Alekhtiar does not believe placing further sanctions on Sudan is necessarily the solution. (Supplied)

On the road from Port Sudan to Khartoum, the scale of death was impossible to ignore. Alekhtiar recalls seeing clouds of flies everywhere, drawn by bodies buried hastily or not at all along the route.

During her six days in the country, her team stopped in Al-Dabbah, where UNHCR tents shelter displaced civilians. What she saw there still stays with her. “I want to emphasize one thing and it is very alarming,” she said.

“What I was witnessing in the camps was only women and children; there were no men. The only men I saw were very old in age. It’s a genocide. They are killing all men. They cannot go out.

“What we saw in the videos, it was real,” she said, referring to the graphic footage of atrocities circulating on social media. “It’s not true that it was one video and the reality is different than that. No, it was real.

“It’s a gender-ethnic issue. It is really a genocide. I’m not just using the word genocide for the sake of using the word. This is actually a genocide.”

Life in the camps was defined by scarcity. There were no spare clothes, almost no supplies, and most people slept directly on the ground. The UN was scrambling to respond, Alekhtiar said, but had never anticipated displacement on this scale.

She watched buses arrive packed with women, screaming babies in their arms. When she asked why the infants were crying, the answer was devastatingly simple.

“Because they are hungry … they are breastfeeding and we cannot feed them because we have not eaten,” they told her. The women’s bodies, starved and exhausted, could no longer produce milk.

UN staff told Alekhtiar they lacked resources as funding was insufficient. RSF fighters were also blocking the main roads, preventing aid from reaching those who needed it most.

Alekhtiar wished she had more time in the camps because this — bearing witness and amplifying suffering — is the core purpose of journalism, she said.
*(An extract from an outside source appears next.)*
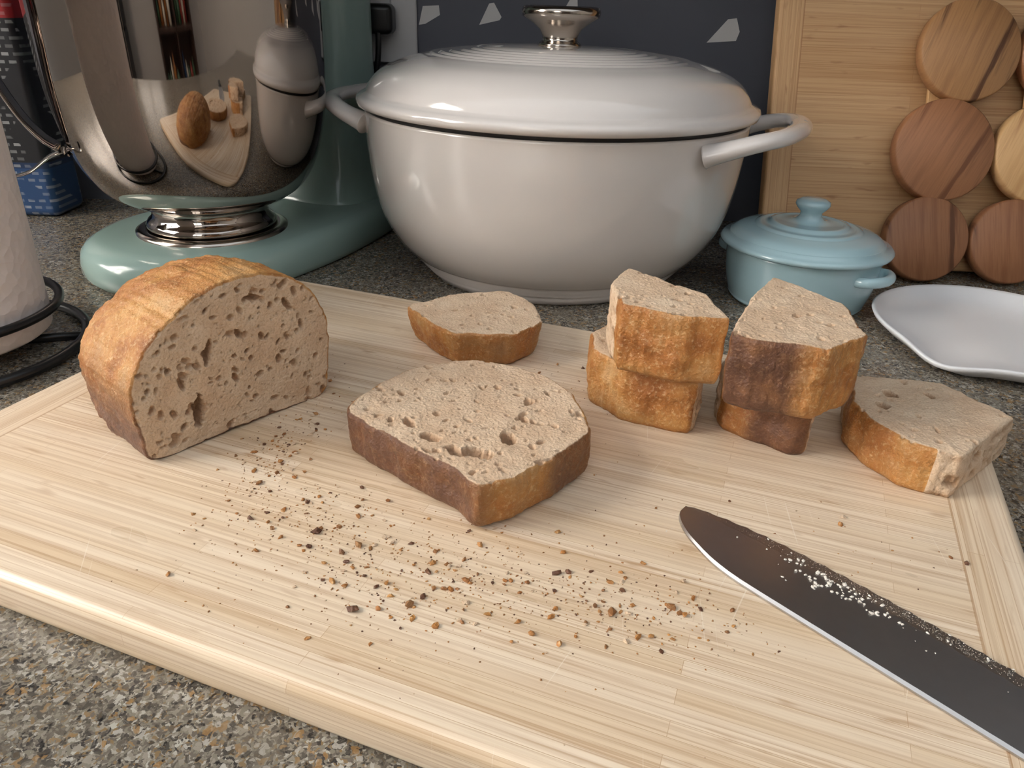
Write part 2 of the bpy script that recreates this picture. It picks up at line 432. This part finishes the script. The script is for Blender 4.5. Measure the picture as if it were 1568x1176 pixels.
bread('bread_chunk',A,.0355,(0,0,.0885),X,Y,dn,rng_crust([(1.6,4.1,.15)]),N=340,K=70,seed=12,npores=110,taper=.02,corner=.002)
B2=mm([(110,358),(111,345),(140,321),(148,323),(164,358),(150,385),(128,392)])
bread('bread_chunk',B2,.032,(0,0,.052),X,Y,dn,rng_crust([(.5,1.4,.35),(1.4,3,.95)]),N=260,K=30,seed=13,npores=60,corner=.002)
B=mm([(142,397),(120,362),(98,314),(106,308),(137,298),(161,316),(166,358)])
bread('bread_chunk',B,.036,(0,0,.0885),X,Y,dn,rng_crust([(1.9,3.2,.95),(3.2,3.7,.85),(3.7,5.0,.1),(5.0,7,.6)]),N=360,K=75,seed=14,npores=120,taper=.03,corner=.0025)
Cc=mm([(184,367),(172,338),(173,318),(184,296),(203,287),(248,325),(230,361)])
bread('bread_chunk',Cc,.0245,(0,0,.0445),X,Y,dn,rng_crust([(.5,3.5,.15)]),N=360,K=75,seed=15,npores=150,big=[(.195,.345,.0035,.0045,.4,.006),(.186,.333,.003,.004,.4,.005),(.215,.345,.002,.004,.4,.004)],corner=.0025)
D=mm([(-69,452),(-39,478),(-4,487),(14,462),(18,432),(1,410),(-38,409),(-55,430)])
bread('bread_chunk',D,.022,(0,0,.042),X,Y,dn,rng_crust([(0,.2,0),(4,6,.35),(6,8,.15)]),N=320,K=65,seed=16,npores=150,taper=.11,corner=.003)
e1=(.646,.763,0); nn=(-.763,.646,0)
lf=mm([(0,0.5),(-5,15),(-6,34),(-1,47),(10,61),(32,74),(55,78),(77,74),(94,60),(102,40),(100,18),(95,0.5),(70,0),(30,0)])
def lprof(t):
    k=(1-max(0,(t-.25)/.75)**2.6*.55)
    if t>.9: k*=math.sqrt(max(0,1-((t-.9)/.1)**2))*.35+.65
    ky=(1-max(0,(t-.15)/.85)**2.4*.50)
    if t>.88: ky*=math.sqrt(max(0,1-((t-.88)/.12)**2))*.45+.55
    return k,ky
def k_loaf(i):
    if i>11.2 or i<.3: return (1,1.1)
    if i<3: return (1,max(.05,1.25-.40*i))
    return (1,0)
bread('bread_loaf',lf,.108,(-.166,.296,.0205),e1,up,nn,k_loaf,prof=lprof,N=520,K=150,M_=60,npores=480,seed=21,pr=(.0004,.0020),
   big=[(.024,.017,.0030,.009,-.15,.010),(.033,.045,.002,.007,-.3,.006),(.060,.066,.0045,.0018,-.3,.005),(.018,.034,.0016,.004,.2,.004),(.070,.03,.0018,.003,0,.003),(.078,.058,.0018,.004,.5,.004),(.05,.05,.0018,.003,.5,.004),(.062,.045,.0015,.003,.5,.003),(.085,.045,.0015,.003,.1,.003),(.045,.028,.0015,.003,.4,.003)],end_crust=1)

# crumbs
def blobs(name,items,mat):
    ico=[(0,0,-1),(.72,-.52,-.45),(-.28,-.85,-.45),(-.89,0,-.45),(-.28,.85,-.45),(.72,.52,-.45),(.28,-.85,.45),(-.72,-.52,.45),(-.72,.52,.45),(.28,.85,.45),(.89,0,.45),(0,0,1)]
    fc=[(0,1,2),(1,0,5),(0,2,3),(0,3,4),(0,4,5),(1,5,10),(2,1,6),(3,2,7),(4,3,8),(5,4,9),(1,10,6),(2,6,7),(3,7,8),(4,8,9),(5,9,10),(6,10,11),(7,6,11),(8,7,11),(9,8,11),(10,9,11)]
    V=[];F=[];A=[];Dk=[]
    for x,y,z,r,c,d in items:
        b=len(V); an=random.uniform(0,6.28); sx=random.uniform(.6,1.7); sz=random.uniform(.35,.7)
        for p in ico:
            q=random.uniform(.5,1.35)
            px,py=p[0]*sx*q,p[1]*q
            V.append((x+r*(px*math.cos(an)-py*math.sin(an)),y+r*(px*math.sin(an)+py*math.cos(an)),z+r*(p[2]*sz*q+sz*.8)))
            A.append(c);Dk.append(d)
        F+=[tuple(b+i for i in f) for f in fc]
    o=new_obj(name,V,F,mat,False)
    for nm,arr in (('crust',A),('dark',Dk)):
        at=o.data.attributes.new(nm,'FLOAT','POINT'); at.data.foreach_set('value',np.array(arr,dtype=np.float32))
    return o
it=[]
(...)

What the women told her there continues to haunt her. Rape survivors said they were treated as slaves, stripped of humanity by their attackers. “They need help, on a psychological level, human level, all levels,” Alekhtiar said.

“These women, I don’t know how they will live later. Some of them cannot talk. They are sitting and looking at me; they cannot talk. Some of them keep crying all day long. Some of them don’t go out of the tent.

“Some of them have kids with them. They don’t know who these kids are, because they found them on their way, and they took them, because they were children alone.

“One woman told me she took a child from his mother’s arms who was murdered, and the child doesn’t speak, even at his age of 3 years, he stopped being able to speak. So many stories, so many stories.

“The problem is the war is still ongoing, and they will come from other cities in their millions. We are not talking about tens or hundreds of thousands. We are talking about millions.”

Alekhtiar does not believe placing further sanctions on Sudan is necessarily the solution.

Alekhtiar does not believe placing further sanctions on Sudan is necessarily the solution. (Supplied)

“The international community, countries, right now are announcing sanctions on Sudan, but that’s not enough,” she said.

“What people need there is support, humanitarian support, and they need real support from the whole world to stop this war because it’s not a normal war.

“A whole race is being killed. Being killed because they want to change the identity of one region. It’s a genocide.”

International sanctions have targeted individuals accused of mass killings and systematic sexual violence. The UK has sanctioned senior RSF commanders over abuses in El-Fasher.

The US, meanwhile, has sanctioned the Sudanese Armed Forces over the use of chlorine gas, a chemical weapon that can cause fatal respiratory damage.

Asked about her own experience in the field, Alekhtiar said the availability of clean water was among the biggest challenges she faced.

“Showering was not an option,” she said, as most water came out black, contaminated, its contents unknown.

She barely ate, overwhelmed by what she was witnessing.

“I was crying all the time there, to be honest. I was sick for two days when I arrived back,” she said.

“After you leave, you become grateful for what you have when you see the suffering of others. They changed my whole perspective on life. It changed me a lot.”